To repeat (sometimes needed), αγαπη is in fact a noun, but does have a verbal form, αγαπω. You replied that the verbal form in used in Jhn.3:16. Sure, and in 1 Jhn.4:16 it’s a noun form. That’s no rebuttal of my sentence. Did you seek to rebut my corrective? You later agree that “God’s love is a verb (as well as a noun).” Correct.
“Became Christ” is biblically true of God’s son. Beyond creation, in what some call the ontological trinity, God’s son is not ‘anointed’! Anointing is a setting aside for mission, something limited within creation. God’s son is only incarnate—and anointed man—within creation. I would query your understanding of Arianism and of Docetism.
Rv.13:8 might speak of names written before history’s start (see Rv.17:8), rather than the Lamb slaughtered from its start. The LEB/NKJV simply present the idea of the Lamb slain at the start.
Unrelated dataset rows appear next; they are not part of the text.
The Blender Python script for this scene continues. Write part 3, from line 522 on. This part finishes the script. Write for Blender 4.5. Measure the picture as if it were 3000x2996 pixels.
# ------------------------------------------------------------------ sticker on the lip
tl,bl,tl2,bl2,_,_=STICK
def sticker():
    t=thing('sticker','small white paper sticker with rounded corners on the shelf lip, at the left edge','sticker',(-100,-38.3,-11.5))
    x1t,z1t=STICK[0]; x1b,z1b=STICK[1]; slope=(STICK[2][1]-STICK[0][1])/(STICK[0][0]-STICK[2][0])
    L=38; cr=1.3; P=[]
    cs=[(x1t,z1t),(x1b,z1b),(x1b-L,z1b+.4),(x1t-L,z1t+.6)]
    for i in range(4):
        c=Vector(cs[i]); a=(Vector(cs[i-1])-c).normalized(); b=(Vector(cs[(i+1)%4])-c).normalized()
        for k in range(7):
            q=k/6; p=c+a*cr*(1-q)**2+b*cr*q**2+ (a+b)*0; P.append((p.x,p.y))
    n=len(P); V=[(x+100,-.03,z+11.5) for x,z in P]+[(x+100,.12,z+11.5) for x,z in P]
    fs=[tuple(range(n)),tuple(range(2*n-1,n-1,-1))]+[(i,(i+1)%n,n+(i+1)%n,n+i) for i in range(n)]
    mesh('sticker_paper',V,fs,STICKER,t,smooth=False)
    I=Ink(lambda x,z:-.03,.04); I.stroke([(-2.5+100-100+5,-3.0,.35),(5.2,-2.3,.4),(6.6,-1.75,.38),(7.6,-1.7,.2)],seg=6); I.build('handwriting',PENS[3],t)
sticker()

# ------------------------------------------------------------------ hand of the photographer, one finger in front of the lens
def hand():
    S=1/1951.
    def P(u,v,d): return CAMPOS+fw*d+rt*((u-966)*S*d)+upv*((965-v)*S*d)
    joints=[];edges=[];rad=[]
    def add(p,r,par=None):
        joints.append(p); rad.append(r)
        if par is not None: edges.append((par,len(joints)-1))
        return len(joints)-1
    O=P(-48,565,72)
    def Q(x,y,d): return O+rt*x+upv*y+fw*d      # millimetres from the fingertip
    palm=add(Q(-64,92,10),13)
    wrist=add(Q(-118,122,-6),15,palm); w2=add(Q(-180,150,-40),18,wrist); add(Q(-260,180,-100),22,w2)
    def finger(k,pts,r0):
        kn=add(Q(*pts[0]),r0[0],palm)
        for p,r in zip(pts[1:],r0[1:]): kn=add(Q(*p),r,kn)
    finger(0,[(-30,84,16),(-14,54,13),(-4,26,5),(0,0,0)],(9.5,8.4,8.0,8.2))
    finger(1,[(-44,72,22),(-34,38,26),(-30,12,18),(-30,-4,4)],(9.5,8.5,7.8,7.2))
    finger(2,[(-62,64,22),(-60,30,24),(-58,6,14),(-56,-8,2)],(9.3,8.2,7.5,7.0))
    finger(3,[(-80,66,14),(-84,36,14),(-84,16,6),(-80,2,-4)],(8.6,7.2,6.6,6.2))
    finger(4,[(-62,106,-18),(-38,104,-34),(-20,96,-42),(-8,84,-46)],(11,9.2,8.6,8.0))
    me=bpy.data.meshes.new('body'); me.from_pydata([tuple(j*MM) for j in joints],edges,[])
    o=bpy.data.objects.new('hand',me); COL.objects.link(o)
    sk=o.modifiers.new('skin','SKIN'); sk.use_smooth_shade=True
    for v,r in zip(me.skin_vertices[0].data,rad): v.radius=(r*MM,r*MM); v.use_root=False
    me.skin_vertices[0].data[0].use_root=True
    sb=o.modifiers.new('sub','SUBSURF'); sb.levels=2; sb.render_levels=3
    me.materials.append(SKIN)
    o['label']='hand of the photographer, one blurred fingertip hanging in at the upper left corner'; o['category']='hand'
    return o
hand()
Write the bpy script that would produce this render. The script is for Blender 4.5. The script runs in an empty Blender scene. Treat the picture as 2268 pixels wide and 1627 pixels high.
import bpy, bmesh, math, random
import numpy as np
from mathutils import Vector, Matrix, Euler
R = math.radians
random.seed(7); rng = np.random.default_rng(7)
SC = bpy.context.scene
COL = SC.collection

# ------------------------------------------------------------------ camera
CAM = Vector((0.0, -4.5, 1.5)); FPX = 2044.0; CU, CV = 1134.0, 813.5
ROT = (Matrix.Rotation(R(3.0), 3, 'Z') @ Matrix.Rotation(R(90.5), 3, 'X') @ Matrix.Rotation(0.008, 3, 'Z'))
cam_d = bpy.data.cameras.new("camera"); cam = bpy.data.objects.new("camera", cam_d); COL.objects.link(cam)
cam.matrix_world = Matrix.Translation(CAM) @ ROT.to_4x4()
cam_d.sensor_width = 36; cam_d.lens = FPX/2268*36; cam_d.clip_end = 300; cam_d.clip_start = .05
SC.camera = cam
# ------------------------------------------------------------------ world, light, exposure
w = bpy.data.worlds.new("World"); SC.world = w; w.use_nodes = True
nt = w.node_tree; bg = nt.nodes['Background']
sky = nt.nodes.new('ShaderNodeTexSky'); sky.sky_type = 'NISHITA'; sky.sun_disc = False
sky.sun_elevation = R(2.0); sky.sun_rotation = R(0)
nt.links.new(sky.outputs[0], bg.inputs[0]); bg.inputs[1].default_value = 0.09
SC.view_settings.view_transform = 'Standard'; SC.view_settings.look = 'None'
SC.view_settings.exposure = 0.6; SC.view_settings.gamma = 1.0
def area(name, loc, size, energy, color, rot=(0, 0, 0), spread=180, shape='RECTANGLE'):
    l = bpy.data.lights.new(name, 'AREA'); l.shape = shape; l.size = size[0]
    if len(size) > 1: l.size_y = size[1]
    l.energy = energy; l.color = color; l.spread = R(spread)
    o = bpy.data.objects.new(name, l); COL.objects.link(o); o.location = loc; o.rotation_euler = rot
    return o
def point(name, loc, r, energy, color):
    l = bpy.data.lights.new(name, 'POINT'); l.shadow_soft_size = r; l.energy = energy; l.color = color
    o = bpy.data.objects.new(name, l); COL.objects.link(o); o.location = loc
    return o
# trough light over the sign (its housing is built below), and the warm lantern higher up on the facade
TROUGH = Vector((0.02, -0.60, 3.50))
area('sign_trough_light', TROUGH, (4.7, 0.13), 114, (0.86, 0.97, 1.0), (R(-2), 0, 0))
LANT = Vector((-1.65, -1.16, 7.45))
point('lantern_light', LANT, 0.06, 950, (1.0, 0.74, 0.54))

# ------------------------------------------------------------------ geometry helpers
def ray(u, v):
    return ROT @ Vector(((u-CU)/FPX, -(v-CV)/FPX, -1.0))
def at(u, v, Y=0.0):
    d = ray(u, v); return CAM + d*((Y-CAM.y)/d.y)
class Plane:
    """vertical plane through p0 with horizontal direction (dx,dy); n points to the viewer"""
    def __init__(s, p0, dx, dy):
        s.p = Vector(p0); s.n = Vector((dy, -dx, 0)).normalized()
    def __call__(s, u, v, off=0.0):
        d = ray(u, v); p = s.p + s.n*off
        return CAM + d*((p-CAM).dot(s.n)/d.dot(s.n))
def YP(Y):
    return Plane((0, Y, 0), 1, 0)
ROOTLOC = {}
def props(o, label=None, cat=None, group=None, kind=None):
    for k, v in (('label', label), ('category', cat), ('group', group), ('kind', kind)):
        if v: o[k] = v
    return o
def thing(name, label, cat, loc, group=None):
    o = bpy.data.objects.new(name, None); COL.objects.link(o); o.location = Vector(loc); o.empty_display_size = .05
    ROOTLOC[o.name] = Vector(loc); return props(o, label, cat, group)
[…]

The NIV/NLT prefer the idea of the Lamb slain at the start, but allow the option. The CEV/NRSV prefer the idea that the Lamb wasn’t slain at the start, but allow the option. The CEB/ERV/NABRE/NCV simply present the idea that the Lamb wasn’t slain at the start. The NCV suggests that even from prehistory, some have refused to worship the Beast in his earlier manifestations. These versions cover the ideas that the Lamb’s death has feedback into God’s transcendence; that it potentially covers everyone from man’s start; that God’s fore-/trans-knowledge of the redeemed, implies his fore-/trans-knowledge of the Beast, as well as their security; that the battle between kingdoms goes back to man’s origins. I do not hold it axiomatic that the lamb was slain before the world’s (universe’s) foundation.
But that aside, of course God did not, could not, kill his son noncarnate. But he did hand over his son incarnate to Rome to kill, and his son (noncarnate) willingly became carnate to be killed, and as incarnate was willing to be killed (Jhn.10:30, where the Greek underlines their oneness of will/aim, not incidentally a oneness of personhood). The incarnation was, I think we agree, “a body…prepared for this sacrifice” (so Heb.10:5).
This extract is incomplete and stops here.